Mr. Marriage Counselor – “Struggling With An Anger Problem For Years”


By Dr. Kurt Smith, LMFT, LPCC, AFC

Anger is a normal emotion and often a necessary one. We’ve all experienced it and when handled correctly it can even be useful at times. Anger can help motivate people to right wrongs or make needed changes either for themselves or society. Unfortunately, for some, anger goes beyond that, however. People can struggle with anger problems and the appropriate management of those feelings.

Anger problems that go unchecked can lead to a lot of difficulties in a person’s life and make happy and healthy relationships hard to sustain. At Guy Stuff we often work with people struggling to deal with anger problems. For some, the issues have gone on for years and have caused problems in many aspects of their lives. Below is a question from just such a person and my response to him.

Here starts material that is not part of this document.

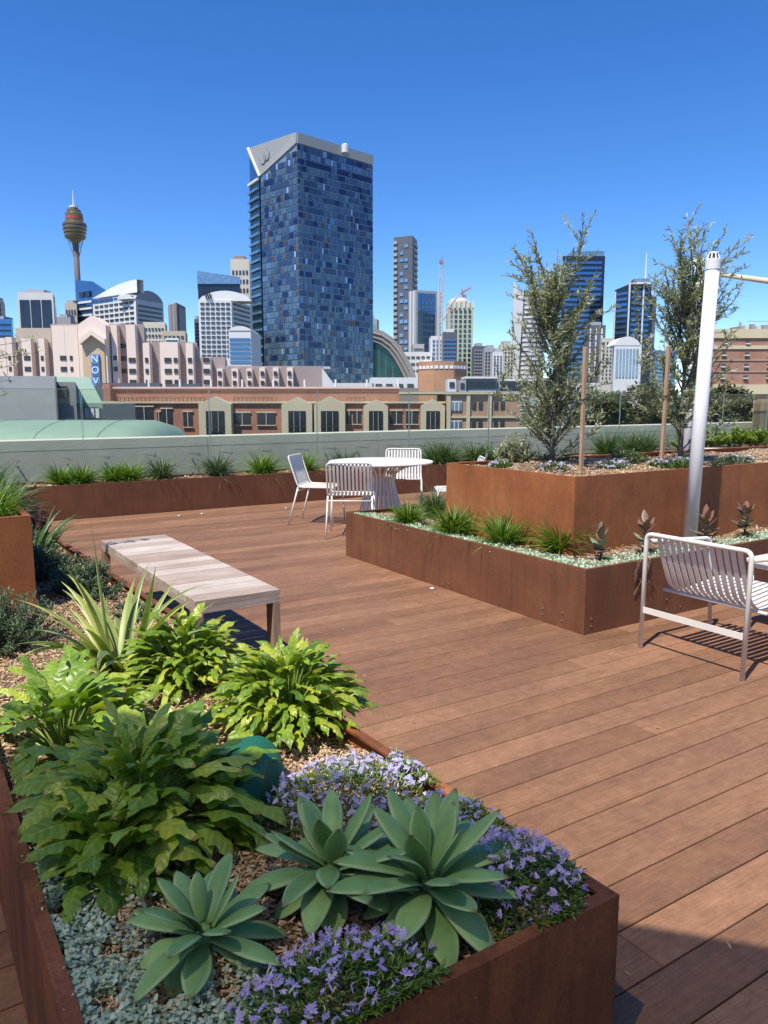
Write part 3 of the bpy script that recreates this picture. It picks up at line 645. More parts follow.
# ------------------------------------------------------------------ trailing runners on planter faces
mb=MB()
for k in range(7):
    x=4.08+U(-.07,.09); p=[(x,3.245,.425),(x+U(-.02,.02),3.222,.42),(x+U(-.04,.04),3.224,.33),(x+U(-.08,.08),3.226,.26+U(-.06,.04))]; mb.tube(curve(p,3),.0028,5)
r=empty('trailing_runner',(0,0,0),0,'dry brown runners hanging over the rim of the low middle planter','plant'); mb.build('stems',mat('dry_stem',(.2,.13,.09),None,9,.8),r)
mb=MB()
for k in range(26): leaf(mb,(4.08+U(-.09,.1),3.22,.42-U(0,.15)),U(3.5,6),U(-1,.3),.022,.012,.4,'spat',3)
mb.build('leaves',RED,r,True)
# ------------------------------------------------------------------ grass tufts
def tuft(x,y,z,n,L,label,m,seed,group=None,name='grass_tuft',wd=.007,spread=1.0,scale=1):
    rr=random.Random(seed); r=empty(name,(x,y,z),0,label,'grass tuft',group); mb=MB()
    for i in range(n):
        a=rr.uniform(0,6.283); e=rad(88)-abs(rr.gauss(0,.42))*spread; l=L*rr.uniform(.55,1.15); q=rr.uniform(0,.045)*L*5
        leaf(mb,(q*math.cos(a),q*math.sin(a),0),a+rr.uniform(-.4,.4),e,l,wd*rr.uniform(.7,1.2),rr.uniform(.5,1.7),'strap',6,.4,0,0,rr.random(),rr.uniform(-.6,.6))
    mb.build('blades',m,r,True); return r
g='bright green grass tufts in the low middle planter'
for (x,y),l,s in zip([(3.75,5.45),(3.78,4.85),(3.80,4.28),(3.97,3.85)],['farthest left of the bright grass tufts in the low middle planter, nearest the table','second bright grass tuft from the left in the low middle planter','third bright grass tuft from the left in the low middle planter','bright grass tuft in front of the corner of the tall orange planter'],(1,2,3,4)):
    tuft(x,y,.38,420,.30 if s!=1 else .26,l,GRAS,s,g,wd=.009,spread=1.35)
tuft(4.25,5.75,.38,300,.32,'darker green tuft behind the bright tufts, between the table and the orange planter',GRASD,9)
tuft(7.3,4.05-.5,.38,240,.42,'loose yellow green grass at the right edge in the low middle planter',GRAS,10,wd=.006,spread=1.5)
g='grass tufts in the planter along the back wall'
bk=[(60,472,'bright tuft by the back wall, leftmost',GRAS,.26),(82,472,'bright tuft by the back wall, second from left',GRAS,.25),(114,472,'bright tuft by the back wall, third from left',GRAS,.25),(131,471,'bright tuft by the back wall, fourth from left',GRAS,.26),(161,471,'grey green loose tuft by the back wall, left of centre',GREY,.3),(217,469,'dusty grey tuft by the back wall, above the bench',GREY,.33),(263,467,'pale wispy grass by the back wall, left of the white chair',GRAS,.33),(305,465,'pale wispy grass by the back wall, behind the left white chair',GRAS,.3),
(436,462,'dark green clump by the back wall, right of the round table',GRASD,.4),(448,462,'second dark green clump by the back wall, right of the round table',GRASD,.42),(474,460,'dark green tuft by the back wall, left of the first olive tree',GRASD,.36),(490,460,'low dark green tuft by the back wall, behind the tall planter',GRASD,.34),(345,464,'dim green tuft by the back wall, behind the round table',GRASD,.3),(632,452,'green tuft by the back wall, seen between the olive trees',GRASD,.5),(645,452,'second green tuft by the back wall, seen between the olive trees',GRASD,.5),(606,453,'green tuft by the back wall, right of the left stake',GRASD,.5)]
for i,(x,y,l,m,L) in enumerate(bk):
    p=Yp(x,y,10.3); tuft(p[0],10.3,.4,300,L*1.25,l,m,40+i,g,wd=.014,spread=1.5)
p=[(.44,4.5),(.5,4.85),(.3,4.7),(.5,5.25),(.42,5.7),(.5,6.3)]
for i,(x,y) in enumerate(p): tuft(x,y,.83,260,.3,['green grass at the front corner of the orange left box','dusty grass second from the front corner of the orange left box','green grass on the orange left box, at the frame edge','dusty grass on the orange left box, third from its front corner','green grass on the orange left box, second from the back','dusty grass on the orange left box, farthest back'][i],GREY if i%2 else GRAS,70+i,'grasses on the left box',wd=.006,spread=1.6)
# ------------------------------------------------------------------ small leaved shrubs
def shrub(x,y,z,rx,ry,h,n,ls,lw,m,label,seed,name='shrub',group=None,prof='lance',cat='shrub',ntw=60,up=.9):
    rr=random.Random(seed); r=empty(name,(x,y,z),0,label,cat,group); mb=MB(); st=MB(); per=max(4,n//ntw)
    for t in range(ntw):
        a=rr.uniform(0,6.283); q=math.sqrt(rr.random()); tip=Vector((rx*q*math.cos(a),ry*q*math.sin(a),h*(1-.55*q*q)*rr.uniform(.65,1.12)))
        b0=Vector((tip.x*.25,tip.y*.25,0)); mid=(b0+tip)/2+Vector((tip.x*.1,tip.y*.1,0)); st.tube([b0,mid,tip],[.004,.003,.0015],4,.5,False)
        for k in range(per):
            f=.35+.65*k/per; c=b0*(1-f)**2+mid*2*f*(1-f)+tip*f*f
            leaf(mb,c,k*2.4+a,rr.uniform(.2,1.1),ls*rr.uniform(.7,1.25),lw*rr.uniform(.8,1.2),rr.uniform(0,.8),prof,3,.2,0,0,rr.random())
    mb.build('leaves',m,r,True); st.build('twigs',BARK,r); return r
g='low grey green shrubs around the bench and the left box'
shrub(.32,3.72,.34,.34,.3,.27,6500,.024,.008,GREY,'grey green needle leaved shrub at the left edge in front of the orange box',51,group=g,ntw=150)
shrub(.88,4.5,.34,.2,.36,.22,5200,.026,.009,GREY,'grey green shrub beside the left side of the bench',52,group=g,ntw=130)
shrub(.75,5.15,.34,.2,.3,.22,3600,.028,.01,GREY,'small grey green shrub right of the orange box, in its shade',53,group=g,ntw=100)
shrub(1.0,3.9,.34,.12,.2,.1,1400,.022,.009,GREY,'lowest grey shrub by the near left bench leg',54,group=g,ntw=60)
shrub(.82,6.1,.34,.14,.25,.22,700,.025,.009,GREY,'dull shrub behind the left bench end',55,group=g,ntw=60)
shrub(.66,6.6,.34,.2,.4,.62,900,.07,.025,GRASD,'tall leafy shrub right of the orange left box',56,ntw=60)
shrub(.72,7.6,.34,.2,.5,.5,700,.07,.03,PHIL,'broad leaved shrub farther back beside the orange left box',57,ntw=50)
shrub(.86,6.3,.34,.13,.2,.52,420,.055,.022,RED,'maroon leaved plant near the far left corner of the deck',58,ntw=30)
tuft(.75,5.6,.34,60,.5,'dark strappy plant between the orange box and the bench',GRASD,59,wd=.03,spread=1.3,name='strappy_plant')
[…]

How To Handle Life-Long Anger Problems

Reader Question:

I’ve been struggling with an anger problem for years. Over the course of the last year and a half or so, it’s gotten worse. I’ve got a wonderful wife who has been amazing, but I’m at the end of my rope. My inability to understand or even control my anger is tearing my life to pieces. Please help me.” -Brian O.

Brian isn’t that different from many of us. Anger problems that aren’t addressed tend to worsen over the years and, unfortunately, families can get caught in the cross-hairs. The impact can be very destructive and have a ripple effect. The problems can also multiply. If a parent has anger issues that aren’t controlled a child is likely to as well. As you will see from my response below I know firsthand how disruptive anger problems can be.

My Answer:

I’ve been where you are — I’ve got an anger problem too (although it’s successfully managed now though), and at one time I didn’t understand where my anger came from nor had a clue how to control it.

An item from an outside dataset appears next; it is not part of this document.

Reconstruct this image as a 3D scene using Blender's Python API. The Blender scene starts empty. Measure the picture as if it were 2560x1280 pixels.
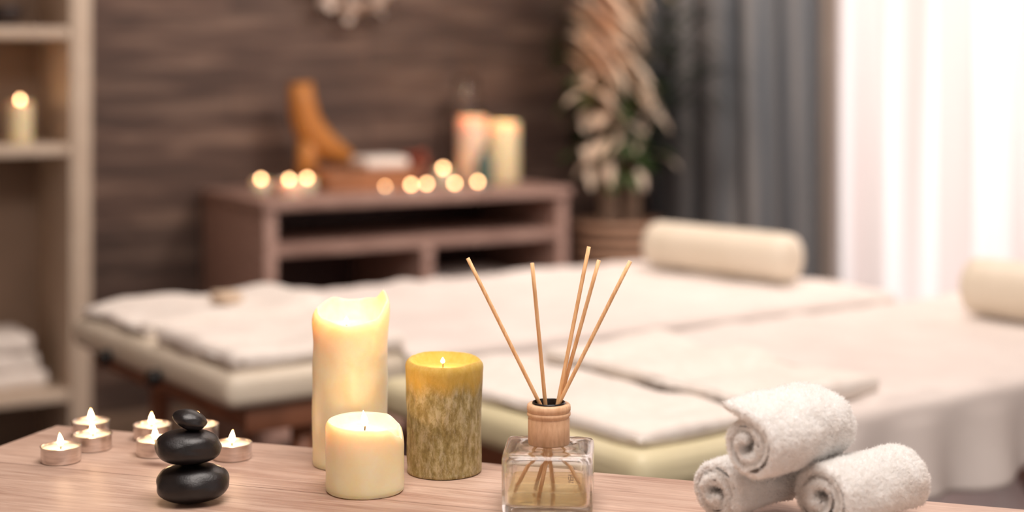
import bpy, bmesh, math, random
import numpy as np
from mathutils import Vector, Matrix, noise
random.seed(7); rng=np.random.default_rng(7)
S=bpy.context.scene
S.view_settings.view_transform='Standard'
COL=S.collection
pi=math.pi

# ------------------------------------------------------------------ materials
def srgb(r,g,b):
    f=lambda c:(c/255/12.92) if c/255<=.04045 else ((c/255+.055)/1.055)**2.4
    return (f(r),f(g),f(b),1)
def newmat(name):
    m=bpy.data.materials.new(name); m.use_nodes=True
    nt=m.node_tree; b=nt.nodes['Principled BSDF']
    return m,nt,b
def N(nt,t,**kw):
    n=nt.nodes.new(t)
    for k,v in kw.items(): setattr(n,k,v)
    return n
def coords(nt,scale=(1,1,1),rot=(0,0,0)):
    tc=N(nt,'ShaderNodeTexCoord'); mp=N(nt,'ShaderNodeMapping')
    mp.inputs['Scale'].default_value=scale; mp.inputs['Rotation'].default_value=rot
    nt.links.new(tc.outputs['Object'],mp.inputs['Vector']); return mp.outputs['Vector']
def ntex(nt,vec,scale,detail=4,rough=.55,dist=0):
    n=N(nt,'ShaderNodeTexNoise'); n.inputs['Scale'].default_value=scale
    n.inputs['Detail'].default_value=detail; n.inputs['Roughness'].default_value=rough
    n.inputs['Distortion'].default_value=dist
    nt.links.new(vec,n.inputs['Vector']); return n.outputs['Fac']
def ramp(nt,fac,stops):
    r=N(nt,'ShaderNodeValToRGB'); e=r.color_ramp.elements
    while len(e)<len(stops): e.new(.5)
    for i,(p,c) in enumerate(stops): e[i].position=p; e[i].color=c
    nt.links.new(fac,r.inputs['Fac']); return r.outputs['Color']
def mix(nt,fac,a,b,mode='MIX'):
    m=N(nt,'ShaderNodeMix',data_type='RGBA',blend_type=mode)
    for i,v in ((0,fac),(6,a),(7,b)):
        if isinstance(v,(int,float,tuple)): m.inputs[i].default_value=v
        else: nt.links.new(v,m.inputs[i])
    return m.outputs[2]
def bump(nt,b,fac,strength,dist=.001):
    n=N(nt,'ShaderNodeBump'); n.inputs['Strength'].default_value=strength; n.inputs['Distance'].default_value=dist
    nt.links.new(fac,n.inputs['Height']); nt.links.new(n.outputs['Normal'],b.inputs['Normal'])
def simple(name,c1,c2=None,rough=.6,scale=30,stretch=(1,1,1),metal=0,bmp=0,sheen=0,sss=0,ssr=(1,.6,.35),ssc=.01,spec=.5):
    m,nt,b=newmat(name); c2=c2 or c1
    v=coords(nt,stretch); f=ntex(nt,v,scale)
    nt.links.new(ramp(nt,f,[(.35,c1),(.65,c2)]),b.inputs['Base Color'])
    b.inputs['Roughness'].default_value=rough; b.inputs['Metallic'].default_value=metal
    b.inputs['Specular IOR Level'].default_value=spec
    if sheen: b.inputs['Sheen Weight'].default_value=sheen
    if sss:
        b.inputs['Subsurface Weight'].default_value=sss; b.inputs['Subsurface Radius'].default_value=ssr; b.inputs['Subsurface Scale'].default_value=ssc
    if bmp: bump(nt,b,f,bmp)
    return m

def m_tablewood():
    m,nt,b=newmat('table_wood')
    f=ntex(nt,coords(nt,(1.4,22,22)),5,9,.66,.8)
    g=ntex(nt,coords(nt,(.9,4,4)),3.4,4,.55,1.6)
    h=ntex(nt,coords(nt,(3,120,120)),7,4,.6)
    c=ramp(nt,f,[(.32,srgb(144,110,94)),(.48,srgb(190,157,138)),(.66,srgb(216,190,172))])
    c2=ramp(nt,g,[(.35,srgb(166,130,113)),(.62,srgb(222,194,176))])
    col=mix(nt,.42,c,c2)
    fib=ramp(nt,h,[(.30,(.72,.68,.66,1)),(.48,(1,1,1,1)),(1,(1.04,1.04,1.04,1))])
    col=mix(nt,.75,col,fib,'MULTIPLY')
    vo=N(nt,'ShaderNodeTexVoronoi',voronoi_dimensions='2D'); vo.inputs['Scale'].default_value=1.0
    nt.links.new(coords(nt,(3.1,6.5,1)),vo.inputs['Vector'])
    k=ramp(nt,vo.outputs['Distance'],[(.0,(1,1,1,1)),(.03,(.75,.75,.75,1)),(.07,(.15,.15,.15,1)),(.12,(0,0,0,1))])
    col=mix(nt,k,col,srgb(108,76,60))
    w=N(nt,'ShaderNodeTexBrick'); w.inputs['Scale'].default_value=1; w.inputs['Mortar Size'].default_value=.0008
    w.inputs['Brick Width'].default_value=3; w.inputs['Row Height'].default_value=.155; w.offset=0
    w.inputs['Color1'].default_value=(1,1,1,1); w.inputs['Color2'].default_value=(.9,.9,.9,1); w.inputs['Mortar'].default_value=(.35,.3,.28,1)
    nt.links.new(coords(nt),w.inputs['Vector'])
    col=mix(nt,.8,col,w.outputs['Color'],'MULTIPLY')
    nt.links.new(col,b.inputs['Base Color']); b.inputs['Roughness'].default_value=.48
    bump(nt,b,f,.3,.0008); return m
def m_wall():
    m,nt,b=newmat('wall_wood_cladding')
    w=N(nt,'ShaderNodeTexBrick'); w.inputs['Scale'].default_value=1; w.inputs['Mortar Size'].default_value=.002
    w.inputs['Brick Width'].default_value=1.3; w.inputs['Row Height'].default_value=.16; w.offset=.37
    w.inputs['Color1'].default_value=(.72,.71,.71,1); w.inputs['Color2'].default_value=(1.2,1.17,1.15,1); w.inputs['Mortar'].default_value=(.4,.4,.4,1)
    nt.links.new(coords(nt,rot=(-pi/2,0,0)),w.inputs['Vector'])
    f=ntex(nt,coords(nt,(1,4,8)),2.4,6,.6,.5)
    c=ramp(nt,f,[(.30,srgb(62,46,40)),(.5,srgb(90,70,61)),(.70,srgb(138,115,101))])
    col=mix(nt,1.0,c,w.outputs['Color'],'MULTIPLY')
    nt.links.new(col,b.inputs['Base Color']); b.inputs['Roughness'].default_value=.65
    bump(nt,b,f,.3,.002); return m
def m_floor():
    m,nt,b=newmat('floor_boards')
    f=ntex(nt,coords(nt,(1,9,1)),3,6)
    w=N(nt,'ShaderNodeTexBrick'); w.inputs['Brick Width'].default_value=1.2; w.inputs['Row Height'].default_value=.15; w.inputs['Scale'].default_value=1
    w.inputs['Mortar Size'].default_value=.002
    w.inputs['Color1'].default_value=(.85,.85,.85,1); w.inputs['Color2'].default_value=(1.1,1.1,1.1,1); w.inputs['Mortar'].default_value=(.3,.3,.3,1)
    nt.links.new(coords(nt),w.inputs['Vector'])
    c=ramp(nt,f,[(.3,srgb(58,42,42)),(.7,srgb(92,70,68))])
    nt.links.new(mix(nt,1.0,c,w.outputs['Color'],'MULTIPLY'),b.inputs['Base Color'])
    b.inputs['Roughness'].default_value=.3; return m
def m_green():
    m,nt,b=newmat('green_rustic_wax')
    tc=N(nt,'ShaderNodeTexCoord'); sp=N(nt,'ShaderNodeSeparateXYZ'); nt.links.new(tc.outputs['Object'],sp.inputs[0])
    f=ntex(nt,coords(nt,(1,1,.5)),120,9,.78,.3)
    g=ntex(nt,coords(nt,(1,1,.30)),190,9,.85)
    body=ramp(nt,f,[(.38,srgb(134,116,62)),(.5,srgb(166,148,92)),(.60,srgb(204,190,146))])
    frost=ramp(nt,g,[(.50,(0,0,0,1)),(.62,(.65,.65,.65,1))])
    body=mix(nt,frost,body,srgb(218,206,174))
    f2=ntex(nt,coords(nt,(1,1,.3)),60,4,.6)
    ad=N(nt,'ShaderNodeMath',operation='MULTIPLY_ADD'); nt.links.new(f2,ad.inputs[0]); ad.inputs[1].default_value=.03; nt.links.new(sp.outputs['Z'],ad.inputs[2])
    mr=N(nt,'ShaderNodeMapRange'); mr.inputs['From Min'].default_value=.092; mr.inputs['From Max'].default_value=.106
    nt.links.new(ad.outputs[0],mr.inputs['Value'])
    top=ramp(nt,f,[(.35,srgb(204,166,62)),(.65,srgb(222,188,100))])
    nt.links.new(mix(nt,mr.outputs['Result'],body,top),b.inputs['Base Color'])
    b.inputs['Roughness'].default_value=.5; b.inputs['Subsurface Weight'].default_value=.5
    b.inputs['Subsurface Radius'].default_value=(1,.75,.25); b.inputs['Subsurface Scale'].default_value=.004
    bump(nt,b,g,.8,.0014); return m
def m_wax(name,c1,c2,scale=.014):
    m,nt,b=newmat(name)
    f=ntex(nt,coords(nt),38,4,.6,.4)
    nt.links.new(ramp(nt,f,[(.3,c1),(.7,c2)]),b.inputs['Base Color'])
    b.inputs['Roughness'].default_value=.38; b.inputs['Subsurface Weight'].default_value=1
    b.inputs['Subsurface Radius'].default_value=(1,.62,.25); b.inputs['Subsurface Scale'].default_value=scale
    f2=ntex(nt,coords(nt,(1,1,.5)),60,5); bump(nt,b,f2,.3,.0012); return m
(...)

For many of us with anger management problemsanger comes out of nowhere and overwhelms us like a tidal wave. This is particularly true for us men. In my counseling work with men, I’ve found that most of us, including myself, are only aware of our emotions when they’re at extremes — like anger or excitement. Even then, our awareness often only occurs after the fact and with feedback from others, such as our wives.

This lack of awareness can change though. It’s just a result of us not being dialed into the right frequency. Anger management is much like adjusting the tuning on a radio. Once you know how to adjust the frequency, know which frequency you’re looking for, and what’s blocking your reception, you can get the station you want loud and clear.

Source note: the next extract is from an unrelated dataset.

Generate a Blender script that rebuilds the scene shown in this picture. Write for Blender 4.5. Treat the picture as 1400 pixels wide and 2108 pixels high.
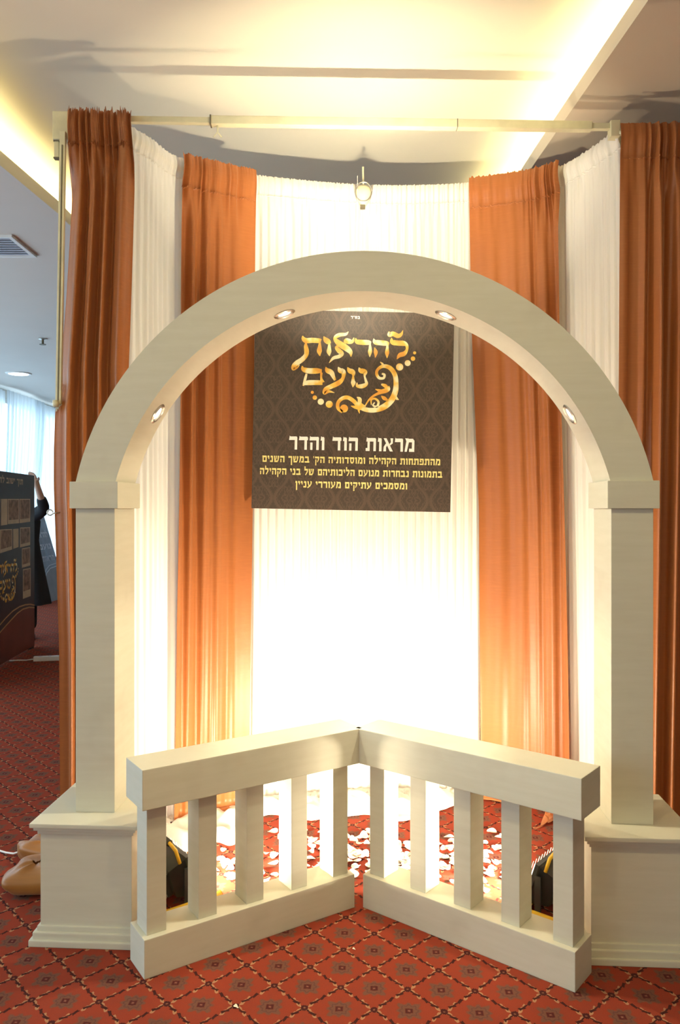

Here’s the two-prong approach I’ve developed for men in my anger management classes:

  1. Management — Learning how to manage your anger. I teach anger techniques specially designed for how men work. Once you’re using the right anger management techniques you’re halfway there.
  2. Prevention — Discover what’s contributing to your anger. This element is absent from most anger management classes but, without it, you’ll never be successful. It’s crucial to learn the things, past and present, which feed your anger.

Why Managing An Anger Problem Is Necessary

An uncontrolled anger problem can lead to both emotional and physical problems. The amount of stress and tension that consistent anger causes can lead to issues like high blood pressure, sleep disruptions, and digestive issues. And, without proper management, the potential for anger to escalate to the point of becoming either verbally or physically abusive is strong.

Many marital struggles that couples face stem from one partner (sometimes both) dealing with unmanaged anger. Brian is a prime example of just that. His anger issues seemed to have very little to do with his wife, but they were still affecting her and his marriage in a negative way.

These issues won’t go away on their own, however. If you’re like most of us you’ve tried to handle your anger on your own and failed. Most likely over and over again. Learning to control your anger and how to make positive changes takes time, work and help. It can happen though – I’m a good example of that. But most of the time it takes the assistance of a professional counselor to get lasting results.

If you’ll learn management and prevention, I guarantee you’ll join me and thousands of other men who “used to” struggle with anger problems.